→ Excerpted data
--- start ---

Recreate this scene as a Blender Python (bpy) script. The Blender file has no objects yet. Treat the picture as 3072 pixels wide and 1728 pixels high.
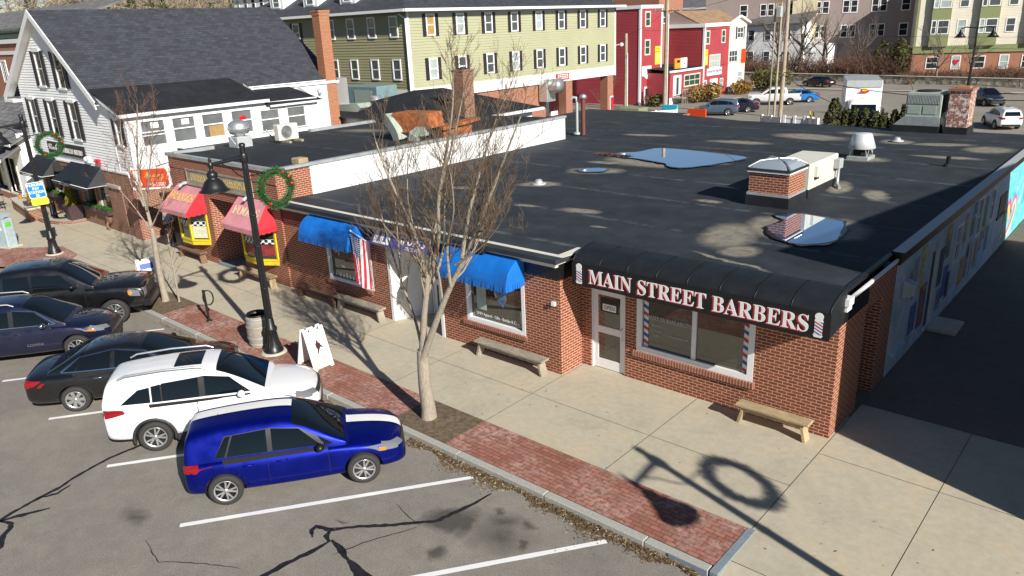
import bpy, bmesh, math, random
from mathutils import Vector, Matrix, Euler
from mathutils.bvhtree import BVHTree
R = math.radians
scene = bpy.context.scene
C = scene.collection
rng = random.Random(7)

# ------------------------------------------------------------------ camera
cd = bpy.data.cameras.new("camera"); cam = bpy.data.objects.new("camera", cd); C.objects.link(cam)
cd.sensor_width = 36.0; cd.lens = 2268.07 / 3072 * 36.0; cd.clip_end = 3000; cd.clip_start = 0.1
CAMP = Vector((4.45, -14.6, 8.42))
def cam_axes(yaw, pit, rol):
    f = Vector((-math.sin(yaw)*math.cos(pit), math.cos(yaw)*math.cos(pit), -math.sin(pit)))
    r = Vector((math.cos(yaw), math.sin(yaw), 0)); u = r.cross(f)
    c, s = math.cos(rol), math.sin(rol)
    return c*r + s*u, -s*r + c*u, f
_r, _u, _f = cam_axes(R(42.0395), R(19.0843), R(-2.5015))
cam.matrix_world = Matrix(((_r.x, _u.x, -_f.x, CAMP.x), (_r.y, _u.y, -_f.y, CAMP.y), (_r.z, _u.z, -_f.z, CAMP.z), (0, 0, 0, 1)))
scene.camera = cam

# ------------------------------------------------------------------ light
SUN_EL = R(29.5)
SUN_DIR = Vector((0.959*math.cos(SUN_EL), -0.283*math.cos(SUN_EL), math.sin(SUN_EL)))
w = bpy.data.worlds.new("World"); scene.world = w; w.use_nodes = True
nt = w.node_tree; bg = nt.nodes["Background"]
sky = nt.nodes.new("ShaderNodeTexSky"); sky.sky_type = 'NISHITA'; sky.sun_disc = False
sky.sun_elevation = SUN_EL
sky.sun_rotation = math.atan2(SUN_DIR.x, SUN_DIR.y)
sky.air_density = 1.0; sky.dust_density = 0.0; sky.ozone_density = 3.0
nt.links.new(sky.outputs[0], bg.inputs[0]); bg.inputs[1].default_value = 0.05
sl = bpy.data.lights.new("sun", 'SUN'); sl.energy = 5.0; sl.angle = R(0.55); sl.color = (1.0, 0.95, 0.87)
so = bpy.data.objects.new("sun", sl); C.objects.link(so)
so.rotation_euler = SUN_DIR.to_track_quat('Z', 'Y').to_euler(); so.location = (20, -20, 40)
scene.view_settings.view_transform = 'Standard'; scene.view_settings.look = 'None'
scene.view_settings.gamma = 1.0; scene.view_settings.use_curve_mapping = False
scene.view_settings.exposure = 0.5
scene.cycles.max_bounces = 6

# ------------------------------------------------------------------ object helpers
ROOT = {}
def tag(o, label=None, cat=None, group=None, kind=None):
    if label: o['label'] = label
    if cat: o['category'] = cat
    if group: o['group'] = group
    if kind: o['kind'] = kind
    return o
def thing(name, label, cat, loc=(0, 0, 0), rotz=0.0, group=None):
    o = bpy.data.objects.new(name, None); C.objects.link(o); o.empty_display_size = 0.2
    o.location = loc; o.rotation_euler = (0, 0, rotz); tag(o, label, cat, group)
    ROOT[o] = Vector(loc)
    return o
def children(o): return [c for c in o.children]
def copy_tree(o, parent=None):
    c = o.copy(); C.objects.link(c)
    if parent is not None: c.parent = parent; c.matrix_parent_inverse = o.matrix_parent_inverse.copy()
    for ch in list(o.children): copy_tree(ch, c)
    return c
def dup(o, loc, rotz=None, label=None, scale=None):
    c = copy_tree(o); c.location = loc
    if rotz is not None: c.rotation_euler = (0, 0, rotz)
    if label: c['label'] = label
    if scale: c.scale = (scale,)*3 if not isinstance(scale, tuple) else scale
    return c

class MB:
    def __init__(s): s.v = []; s.f = []; s.m = []; s.s = []
    def add(s, vs, fs, mi=0, smooth=False):
        n = len(s.v); s.v += [tuple(v) for v in vs]
        for f in fs: s.f.append([i+n for i in f]); s.m.append(mi); s.s.append(smooth)
    def quad(s, a, b, c, d, mi=0, smooth=False): s.add([a, b, c, d], [(0, 1, 2, 3)], mi, smooth)
    def poly(s, pts, mi=0): s.add(pts, [tuple(range(len(pts)))], mi)
    def box(s, x0, x1, y0, y1, z0, z1, mi=0, M=None):
        if x0 > x1: x0, x1 = x1, x0
        if y0 > y1: y0, y1 = y1, y0
        if z0 > z1: z0, z1 = z1, z0
        vs = [(x0,y0,z0),(x1,y0,z0),(x1,y1,z0),(x0,y1,z0),(x0,y0,z1),(x1,y0,z1),(x1,y1,z1),(x0,y1,z1)]
        if M is not None: vs = [M @ Vector(v) for v in vs]
        s.add(vs, [(0,3,2,1),(4,5,6,7),(0,1,5,4),(1,2,6,5),(2,3,7,6),(3,0,4,7)], mi)
    def bbox(s, x0, x1, y0, y1, z0, z1, b=0.02, mi=0, M=None):      # box with chamfered vertical and top edges
        pts = [(x0+b,y0),(x1-b,y0),(x1,y0+b),(x1,y1-b),(x1-b,y1),(x0+b,y1),(x0,y1-b),(x0,y0+b)]
        inn = [(min(max(x,x0+b),x1-b), min(max(y,y0+b),y1-b)) for x, y in pts]
        vs = [(x,y,z0) for x,y in pts]+[(x,y,z1-b) for x,y in pts]+[(x,y,z1) for x,y in inn]
        if M is not None: vs = [M @ Vector(v) for v in vs]
        n = 8; fs = []
        for k in (0, 1):
            for i in range(n): fs.append((k*n+i, k*n+(i+1)%n, (k+1)*n+(i+1)%n, (k+1)*n+i))
        fs.append(tuple(range(2*n, 3*n))); fs.append(tuple(reversed(range(n))))
        s.add(vs, fs, mi)
    def prism(s, poly, off, mi=0):               # polygon (3D points) swept by off
        n = len(poly); off = Vector(off); a = [Vector(p) for p in poly]; b = [p+off for p in a]
        fs = [tuple(reversed(range(n))), tuple(range(n, 2*n))] + [(i, (i+1) % n, n+(i+1) % n, n+i) for i in range(n)]
        s.add(a+b, fs, mi)
    def tube(s, pts, rad, n=6, mi=0, smooth=True, cap=True):
        pts = [Vector(p) for p in pts]; k = len(pts)
        if not hasattr(rad, '__len__'): rad = [rad]*k
        vs = []; prev = None
        for i, p in enumerate(pts):
            d = (pts[min(i+1, k-1)] - pts[max(i-1, 0)])
            d = d.normalized() if d.length > 1e-9 else Vector((0, 0, 1))
            if prev is None:
                a = d.orthogonal().normalized()
            else:
                a = prev - d*prev.dot(d)
                a = a.normalized() if a.length > 1e-6 else d.orthogonal().normalized()
            prev = a; b = d.cross(a)
            for j in range(n):
                t = 2*math.pi*j/n; vs.append(p + (a*math.cos(t) + b*math.sin(t))*rad[i])
        fs = [(i*n+j, i*n+(j+1) % n, (i+1)*n+(j+1) % n, (i+1)*n+j) for i in range(k-1) for j in range(n)]
        s.add(vs, fs, mi, smooth)
        if cap:
            s.add(vs[:n], [tuple(reversed(range(n)))], mi); s.add(vs[-n:], [tuple(range(n))], mi)
    def lathe(s, prof, c=(0, 0, 0), n=16, mi=0, smooth=True, M=None, cap=True):
        vs = []
        for r, z in prof:
            for j in range(n):
                t = 2*math.pi*j/n; p = Vector((r*math.cos(t), r*math.sin(t), z))
                if M is not None: p = M @ p
                vs.append(p + Vector(c))
        k = len(prof)
        fs = [(i*n+j, i*n+(j+1) % n, (i+1)*n+(j+1) % n, (i+1)*n+j) for i in range(k-1) for j in range(n)]
        s.add(vs, fs, mi, smooth)
        if prof[0] == prof[-1]: cap = False
        if cap and prof[0][0] > 1e-6: s.add(vs[:n], [tuple(reversed(range(n)))], mi)
        if cap and prof[-1][0] > 1e-6: s.add(vs[-n:], [tuple(range(n))], mi)
    def ball(s, c, r, n=10, mi=0, sc=(1, 1, 1)):
        k = max(4, n//2); prof = [(r*math.sin(math.pi*i/k), -r*math.cos(math.pi*i/k)) for i in range(k+1)]
        s.lathe([(max(a, 1e-7), b) for a, b in prof], c, n, mi, True, Matrix.Diagonal((*sc,)))
    def build(s, name, mats, parent=None, label=None, cat=None, group=None, kind=None, local=False):
        me = bpy.data.meshes.new(name)
        vs = s.v
        if parent is not None and not local:
            p = parent
            while p.parent is not None: p = p.parent
            off = ROOT.get(p, Vector((0, 0, 0)))
            vs = [(v[0]-off.x, v[1]-off.y, v[2]-off.z) for v in vs]
        me.from_pydata(vs, [], s.f)
        if not isinstance(mats, (list, tuple)): mats = [mats]
        for m in mats: me.materials.append(m)
        me.polygons.foreach_set('material_index', s.m); me.polygons.foreach_set('use_smooth', s.s)
        me.validate(); me.update()
        o = bpy.data.objects.new(name, me); C.objects.link(o)
        if parent is not None: o.parent = parent
        return tag(o, label, cat, group, kind)

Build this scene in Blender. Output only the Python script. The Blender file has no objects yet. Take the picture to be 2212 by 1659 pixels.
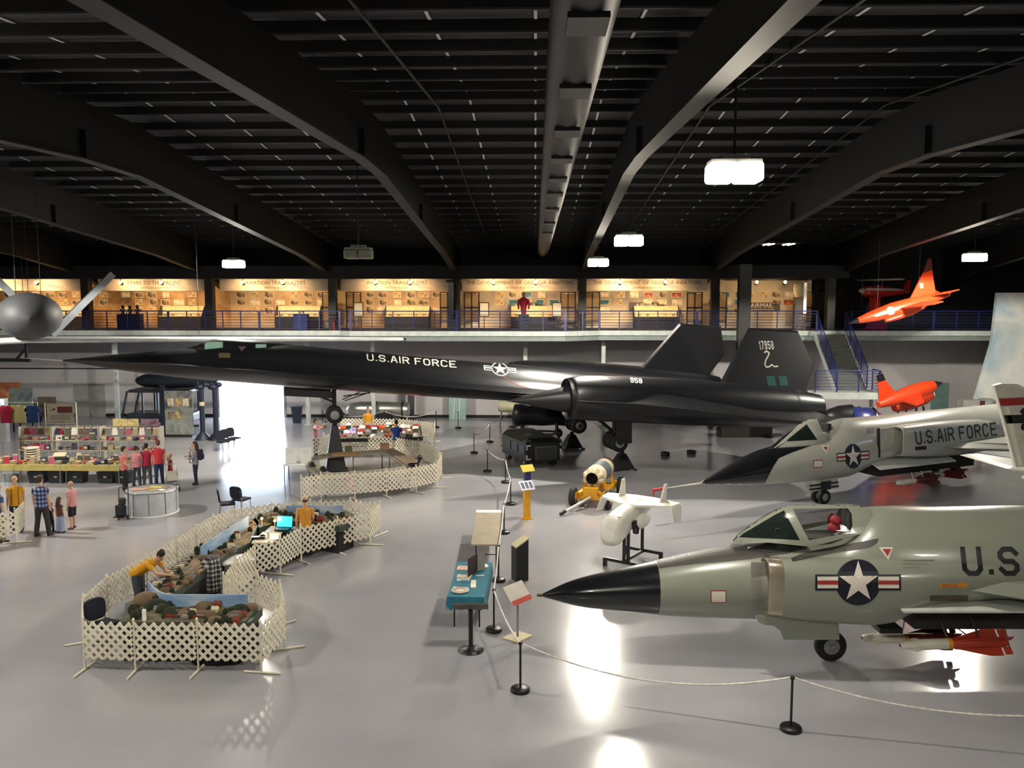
import bpy, bmesh, math, random
from mathutils import Vector, Matrix, Euler
from mathutils.bvhtree import BVHTree
R = math.radians
SC = bpy.context.scene
COL = SC.collection
random.seed(7)

# ------------------------------------------------------------------ camera
EYE = Vector((0, 0, 7.2)); PITCH = R(5.7); YAW = R(1.55); FPX = 1850.0; PW, PH = 2212, 1659
cd = bpy.data.cameras.new('camera'); cam = bpy.data.objects.new('camera', cd); COL.objects.link(cam)
cam.location = EYE; cam.rotation_euler = (R(90) - PITCH, 0, YAW)
cd.sensor_width = 36; cd.lens = FPX / PW * 36; cd.clip_end = 500
SC.camera = cam
# ------------------------------------------------------------------ world and exposure
w = bpy.data.worlds.new('world'); SC.world = w; w.use_nodes = True
nt = w.node_tree; bg = nt.nodes['Background']
sky = nt.nodes.new('ShaderNodeTexSky'); sky.sky_type = 'HOSEK_WILKIE'; sky.sun_direction = (0.3, 0.35, 0.85); sky.turbidity = 4
mxw = nt.nodes.new('ShaderNodeMix'); mxw.data_type = 'RGBA'; mxw.inputs[0].default_value = 0.35
mxw.inputs[7].default_value = (0.75, 0.86, 1.0, 1)
nt.links.new(sky.outputs[0], mxw.inputs[6]); nt.links.new(mxw.outputs[2], bg.inputs[0])
bg.inputs[1].default_value = 32.0
VS = SC.view_settings; VS.view_transform = 'Standard'; VS.look = 'None'; VS.gamma = 1; VS.use_curve_mapping = False
VS.exposure = 0.0
SUN_W = 4.0
sl = bpy.data.lights.new('daylight_sun', 'SUN'); sl.energy = SUN_W; sl.angle = R(1); sl.color = (1, .97, .9)
so = bpy.data.objects.new('daylight_sun', sl); COL.objects.link(so); so.rotation_euler = (R(35), R(-15), 0); so.location = (0, 70, 20)
LAMP_W = 4300.0; LAMP_COL = (1.0, .93, .80); WASH_W = 180.0; SPOT_W = 150.0; SPOT_COL = (1.0, .66, .36)
HALL_FILL = 0.0

# ------------------------------------------------------------------ projection (photo pixel -> place on a real plane)
_fw = Vector((-math.sin(YAW) * math.cos(PITCH), math.cos(YAW) * math.cos(PITCH), -math.sin(PITCH)))
_rt = Vector((math.cos(YAW), math.sin(YAW), 0)); _up = _rt.cross(_fw)
def ray(x, y): return _fw + _rt * ((x - PW / 2) / FPX) - _up * ((y - PH / 2) / FPX)
def G(x, y, z=0.0):
    r = ray(x, y); return EYE + r * ((z - EYE.z) / r.z)
def GY(x, y, Y):
    r = ray(x, y); return EYE + r * ((Y - EYE.y) / r.y)

# ------------------------------------------------------------------ materials
def lin(c):
    if isinstance(c, str):
        c = [int(c[i:i + 2], 16) / 255 for i in (0, 2, 4)]
    return tuple((v / 12.92 if v <= .04045 else ((v + .055) / 1.055) ** 2.4) for v in c[:3]) + (1,)
MATS = {}
def mat(name, col, rough=.5, metal=0., var=.12, scale=3., spec=.5, coat=0., emit=None, es=0., bump=0., bscale=40., trans=0., alpha=1.):
    if name in MATS: return MATS[name]
    m = bpy.data.materials.new(name); m.use_nodes = True; MATS[name] = m
    n = m.node_tree.nodes; l = m.node_tree.links; b = n['Principled BSDF']
    c = lin(col)
    tc = n.new('ShaderNodeTexCoord'); nz = n.new('ShaderNodeTexNoise'); nz.inputs['Scale'].default_value = scale; nz.inputs['Detail'].default_value = 5
    l.new(tc.outputs['Object'], nz.inputs['Vector'])
    rp = n.new('ShaderNodeValToRGB'); l.new(nz.outputs['Fac'], rp.inputs[0])
    rp.color_ramp.elements[0].position = .3; rp.color_ramp.elements[1].position = .7
    rp.color_ramp.elements[0].color = tuple(max(0, v * (1 - var)) for v in c[:3]) + (1,)
    rp.color_ramp.elements[1].color = tuple(min(1, v * (1 + var)) for v in c[:3]) + (1,)
    l.new(rp.outputs[0], b.inputs['Base Color'])
    b.inputs['Roughness'].default_value = rough; b.inputs['Metallic'].default_value = metal
    b.inputs['Specular IOR Level'].default_value = spec; b.inputs['Coat Weight'].default_value = coat
    b.inputs['Transmission Weight'].default_value = trans; b.inputs['Alpha'].default_value = alpha
    if emit: b.inputs['Emission Color'].default_value = lin(emit); b.inputs['Emission Strength'].default_value = es
    if bump:
        n2 = n.new('ShaderNodeTexNoise'); n2.inputs['Scale'].default_value = bscale; l.new(tc.outputs['Object'], n2.inputs['Vector'])
        bp = n.new('ShaderNodeBump'); bp.inputs['Strength'].default_value = bump; l.new(n2.outputs['Fac'], bp.inputs['Height']); l.new(bp.outputs[0], b.inputs['Normal'])
    return m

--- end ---

→ What is being asked
Print exactly what appears from the line holding "Build this scene" down to the line holding "random.seed(7)", both ends kept, leaving out the pictures.

→ Written response
Build this scene in Blender. Output only the Python script. The Blender file has no objects yet. Take the picture to be 2212 by 1659 pixels.
import bpy, bmesh, math, random
from mathutils import Vector, Matrix, Euler
from mathutils.bvhtree import BVHTree
R = math.radians
SC = bpy.context.scene
COL = SC.collection
random.seed(7)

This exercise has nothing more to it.